Audrey Cooper, the first female managing editor in the paper's 148-year history, will require all staff to enter what is being described as a startup-style incubator. In a separate off-site office, journalists will undergo two months of rigorous training — in effect, a digital and social media boot camp.
See also: 'World's Oldest' Newspaper Going Digital After 279 Years
"The approach is novel for newspapers," says Cooper. "It physically removes reporters from the traditional newsroom and gives them new digital metrics, such as engagement time, to judge whether their stories have reached our core audience. We also plan to use real-time monitoring of the clicks we get from social media and other referral sites, including LinkedIn, Pinterest and Reddit."

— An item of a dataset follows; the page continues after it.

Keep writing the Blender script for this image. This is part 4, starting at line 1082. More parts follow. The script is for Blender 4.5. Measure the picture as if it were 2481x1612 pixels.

While it sits in the heart of San Francisco's startup community in the SOMA district, the Chronicle has lagged in its coverage of technology and social media services. Its circulation has plummeted by 50% since 2009. The paper, owned by the Hearst Corporation, now has less than 200,000 readers and is said to be losing millions of dollars a year. That will be somewhat offset by Yahoo, which is to start leasing space in the Chronicle's office building.
The Chronicle's website, SFGate, is steadily gaining readers — but not at a pace that makes up for the paper's decline. Cooper, 36, hopes to change all of that. She intends to rename the paper's business section, and hopes the incubator will encourage reporters to take risks and think "digital first." The Chronicle's journalists, from its 95-year-old science editor on down, will be required to learn how to use analytics dashboards to track their stories.
Though the paper has gone through several rounds of layoffs, Cooper wouldn't say whether reporters' jobs would be at risk if they failed the boot camp. "We’re focusing on retraining our journalists, not threatening them," she told Mashable.